Prior to his termination, Dowden never claimed ailments in addition to those recited by Dr. Holley, and plaintiff never sought a need for an accommodation other than "work ... restricted to his regularly scheduled assignment." Tr., pp. 194-99, 208-209, 237-38. The only harm which would result from failure to accommodate Dowden's alleged "handicaps" is "detriment — to his health on a long-term basis." Id. Dowden never claimed prior to his termination he could not perform his regular duties. Plaintiff's alleged handicaps *1139 and "need for accommodation" were not the reason for his termination. He was terminated for refusing to obey orders.

This motion for summary judgment has been previously denied.
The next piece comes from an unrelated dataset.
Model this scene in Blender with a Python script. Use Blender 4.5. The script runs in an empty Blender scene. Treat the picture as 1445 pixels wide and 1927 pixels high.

Upon rehearing and reconsideration, no new evidence has been presented by the plaintiff except a Texas Law Review article which this court does not consider as the law of the Fifth Circuit.

A mail carrier must be willing to obey orders, and this is an essential element of plaintiff's continuing employment as a Postal Service mail carrier. Plaintiff has proved he is not willing to obey the orders of his supervisors, and for such reason is not qualified for his job. Even if he were qualified, his alleged handicaps had no connection with the reason for his termination. The summary judgment sought by the Postal Service is GRANTED.